Note: While some massive crypto frauds (e.g., OneCoin ~$4B, FTX collapse ~$8-10B, Bybit hack ~$1.4B in 2025) dwarf these in total losses, they weren't primarily executed or promoted on X.
Here, we focus on those where X/Twitter was the core vector or launchpad.
1. 2020 Twitter Mass Account Hijacking (The "Double Your Bitcoin" Hack) – ~$120,000+ stolen directly, millions reached.
This remains the most infamous X-specific crypto scam ever.
On July 15, 2020, hackers compromised 69 high-profile verified accounts (including Elon Musk, Barack Obama, Bill Gates, Joe Biden, Kanye West, Jeff Bezos, Apple, Uber, and more) in a coordinated breach via social engineering on Twitter employees.
- How it worked: The hacked accounts posted identical "double your Bitcoin" messages: Send BTC to a specific wallet, get double back as a "giveaway." Links led to scam wallets.
- Impact: Over 400 transactions in hours; scammers netted ~13.14 BTC (~$120,000 USD at the time, per Chainalysis and DFS reports).
But the real damage was exposure—tens of millions saw trusted accounts push the fraud, eroding platform trust and inspiring copycats.
- Why top: Unprecedented scale of compromised blue-checks; global headlines; led to FTC/DFS investigations and arrests (3 teens charged).
- Lesson: Even verified accounts aren't safe—never send crypto based on urgent social posts.
2. Ongoing Elon Musk / Celebrity Impersonation & Deepfake Giveaways (2018–2026) – Hundreds of millions in cumulative losses.
Scammers have impersonated Elon Musk (the most targeted) since ~2018, posting fake giveaways ("Send ETH/BTC, get double back for Tesla/SpaceX launch").
This evolved into AI deepfakes by 2024–2026.
- How it works: Fake profiles (or hijacked ones) use stolen pics/bios + deepfake videos/audio promising free crypto.
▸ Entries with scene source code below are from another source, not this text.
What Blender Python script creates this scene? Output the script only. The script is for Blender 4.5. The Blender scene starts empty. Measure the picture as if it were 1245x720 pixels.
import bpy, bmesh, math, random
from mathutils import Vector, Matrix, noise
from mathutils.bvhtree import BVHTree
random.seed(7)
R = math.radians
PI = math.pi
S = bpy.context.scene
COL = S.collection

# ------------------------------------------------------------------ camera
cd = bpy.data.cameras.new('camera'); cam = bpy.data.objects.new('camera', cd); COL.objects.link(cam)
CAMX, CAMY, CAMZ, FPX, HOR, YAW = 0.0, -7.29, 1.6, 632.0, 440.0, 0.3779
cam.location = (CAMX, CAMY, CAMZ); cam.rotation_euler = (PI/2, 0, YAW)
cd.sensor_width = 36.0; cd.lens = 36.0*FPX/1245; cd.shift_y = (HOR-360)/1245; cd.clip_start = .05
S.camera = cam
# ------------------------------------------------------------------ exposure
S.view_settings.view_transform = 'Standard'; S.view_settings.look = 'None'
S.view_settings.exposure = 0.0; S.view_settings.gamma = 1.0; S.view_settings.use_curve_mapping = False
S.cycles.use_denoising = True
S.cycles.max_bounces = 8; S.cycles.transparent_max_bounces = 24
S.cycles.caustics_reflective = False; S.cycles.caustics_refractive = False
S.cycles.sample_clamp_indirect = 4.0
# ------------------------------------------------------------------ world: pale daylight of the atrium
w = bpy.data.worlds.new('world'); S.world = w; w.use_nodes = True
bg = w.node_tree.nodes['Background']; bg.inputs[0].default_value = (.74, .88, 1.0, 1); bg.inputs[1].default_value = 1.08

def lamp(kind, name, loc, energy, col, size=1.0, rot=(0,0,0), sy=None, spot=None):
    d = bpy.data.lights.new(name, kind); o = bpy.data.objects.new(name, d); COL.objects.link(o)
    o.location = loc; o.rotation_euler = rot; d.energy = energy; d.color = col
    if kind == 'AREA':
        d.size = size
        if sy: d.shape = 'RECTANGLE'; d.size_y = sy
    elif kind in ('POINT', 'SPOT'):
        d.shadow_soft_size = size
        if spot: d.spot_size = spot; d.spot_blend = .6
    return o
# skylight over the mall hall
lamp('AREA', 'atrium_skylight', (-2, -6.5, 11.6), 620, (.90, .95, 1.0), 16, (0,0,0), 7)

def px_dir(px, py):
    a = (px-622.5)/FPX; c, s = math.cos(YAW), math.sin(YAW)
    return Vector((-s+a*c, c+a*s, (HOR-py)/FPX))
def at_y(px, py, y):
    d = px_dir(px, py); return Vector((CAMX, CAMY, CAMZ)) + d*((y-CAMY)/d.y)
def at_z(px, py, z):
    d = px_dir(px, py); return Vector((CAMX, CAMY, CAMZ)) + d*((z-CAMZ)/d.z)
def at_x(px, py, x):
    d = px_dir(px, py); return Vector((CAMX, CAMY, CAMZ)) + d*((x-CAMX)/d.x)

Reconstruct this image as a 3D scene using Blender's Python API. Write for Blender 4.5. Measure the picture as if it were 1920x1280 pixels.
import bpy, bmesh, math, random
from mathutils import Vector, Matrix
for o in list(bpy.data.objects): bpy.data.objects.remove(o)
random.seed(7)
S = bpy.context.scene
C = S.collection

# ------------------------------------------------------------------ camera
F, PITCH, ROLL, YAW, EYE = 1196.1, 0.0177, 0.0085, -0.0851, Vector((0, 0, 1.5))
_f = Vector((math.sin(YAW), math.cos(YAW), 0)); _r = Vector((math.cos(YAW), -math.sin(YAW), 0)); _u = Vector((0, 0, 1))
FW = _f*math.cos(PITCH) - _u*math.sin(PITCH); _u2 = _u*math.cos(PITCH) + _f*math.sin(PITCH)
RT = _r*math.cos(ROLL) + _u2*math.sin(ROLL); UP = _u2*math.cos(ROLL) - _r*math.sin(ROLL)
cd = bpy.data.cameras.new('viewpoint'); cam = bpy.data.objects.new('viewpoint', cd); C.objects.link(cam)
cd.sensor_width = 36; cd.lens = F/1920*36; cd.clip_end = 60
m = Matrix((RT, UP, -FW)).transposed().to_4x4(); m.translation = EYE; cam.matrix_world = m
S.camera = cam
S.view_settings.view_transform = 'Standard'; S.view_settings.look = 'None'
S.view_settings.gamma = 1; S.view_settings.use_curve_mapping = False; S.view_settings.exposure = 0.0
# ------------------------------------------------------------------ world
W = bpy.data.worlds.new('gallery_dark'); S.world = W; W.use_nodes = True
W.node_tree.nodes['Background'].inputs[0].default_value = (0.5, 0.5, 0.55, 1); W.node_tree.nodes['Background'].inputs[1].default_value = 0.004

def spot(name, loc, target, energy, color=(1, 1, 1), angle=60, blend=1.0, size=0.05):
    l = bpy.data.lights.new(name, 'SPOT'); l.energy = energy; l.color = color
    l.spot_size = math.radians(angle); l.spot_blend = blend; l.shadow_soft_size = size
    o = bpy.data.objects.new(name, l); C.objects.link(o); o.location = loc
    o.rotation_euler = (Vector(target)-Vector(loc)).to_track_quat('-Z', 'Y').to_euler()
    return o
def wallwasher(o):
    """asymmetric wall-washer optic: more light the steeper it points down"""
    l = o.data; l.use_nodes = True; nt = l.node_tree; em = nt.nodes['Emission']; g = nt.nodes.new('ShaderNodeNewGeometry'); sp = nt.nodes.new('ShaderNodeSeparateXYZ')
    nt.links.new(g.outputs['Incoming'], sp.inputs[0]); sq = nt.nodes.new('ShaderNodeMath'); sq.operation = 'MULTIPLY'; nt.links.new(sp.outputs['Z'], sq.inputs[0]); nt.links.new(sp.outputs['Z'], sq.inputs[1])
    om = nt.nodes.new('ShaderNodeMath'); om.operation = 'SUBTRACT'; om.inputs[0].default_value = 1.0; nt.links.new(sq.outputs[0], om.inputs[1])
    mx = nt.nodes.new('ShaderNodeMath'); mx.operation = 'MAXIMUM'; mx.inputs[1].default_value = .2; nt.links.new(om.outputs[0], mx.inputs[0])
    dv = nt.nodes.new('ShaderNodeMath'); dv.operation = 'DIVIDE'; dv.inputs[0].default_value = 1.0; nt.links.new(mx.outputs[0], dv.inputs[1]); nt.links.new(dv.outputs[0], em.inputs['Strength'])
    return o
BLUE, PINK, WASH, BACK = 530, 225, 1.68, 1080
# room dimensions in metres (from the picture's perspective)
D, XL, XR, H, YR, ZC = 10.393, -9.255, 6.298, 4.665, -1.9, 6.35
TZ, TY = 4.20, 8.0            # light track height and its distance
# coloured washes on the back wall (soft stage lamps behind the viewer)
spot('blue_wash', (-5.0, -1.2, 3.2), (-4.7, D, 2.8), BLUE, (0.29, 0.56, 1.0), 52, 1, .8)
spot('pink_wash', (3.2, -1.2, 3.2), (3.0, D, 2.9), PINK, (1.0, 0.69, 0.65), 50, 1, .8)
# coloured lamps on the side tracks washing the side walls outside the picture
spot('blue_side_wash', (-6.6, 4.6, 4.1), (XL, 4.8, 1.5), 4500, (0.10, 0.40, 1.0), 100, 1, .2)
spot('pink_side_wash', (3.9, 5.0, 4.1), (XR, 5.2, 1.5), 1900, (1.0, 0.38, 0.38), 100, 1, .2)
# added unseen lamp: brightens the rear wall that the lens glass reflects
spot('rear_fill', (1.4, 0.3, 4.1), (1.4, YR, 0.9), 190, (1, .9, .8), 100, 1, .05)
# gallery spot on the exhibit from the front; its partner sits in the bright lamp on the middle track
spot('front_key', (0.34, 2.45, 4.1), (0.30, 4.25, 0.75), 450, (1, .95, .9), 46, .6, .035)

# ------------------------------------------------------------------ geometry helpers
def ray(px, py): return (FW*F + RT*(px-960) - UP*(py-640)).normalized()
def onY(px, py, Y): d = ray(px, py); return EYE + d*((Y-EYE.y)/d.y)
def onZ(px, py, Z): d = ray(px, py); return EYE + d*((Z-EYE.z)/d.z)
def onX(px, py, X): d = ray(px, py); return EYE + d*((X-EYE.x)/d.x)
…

Victims send to "verify" or "claim."
- Impact: Persistent for years; Kaspersky noted early waves; Chainalysis 2026 report shows impersonation scams surged 1400% YoY in 2025, part of $14–17B total crypto scam inflows.
Musk fakes alone tricked thousands repeatedly.
- Why huge: Musk's massive following + frequent crypto tweets make him perfect bait; variants hit Vitalik Buterin, CZ (Binance), etc.
- Lesson: Real celebs/projects never ask for your crypto first—bookmark official accounts.
3. Compromised Influencer/Account Takeovers for Pump-and-Dump or Giveaways (2020–2025) – Millions per incident
High-follower accounts get phished/hacked, then used to shill fake tokens, presales, or giveaways.
- Examples: Kevin O'Leary (2022), Beeple (2023), Mandiant (2024), waves in 2024 hitting People Magazine/EU accounts leading to $HACKED token pumps.
- How it works: Post "exclusive" token links or "send to claim"; followers buy/connect → drainers or rugs.
- Impact: Single takeovers net $100K–millions; broader pattern contributes to billions in social-media-origin losses (FTC: $1B+ crypto scams from social since 2021).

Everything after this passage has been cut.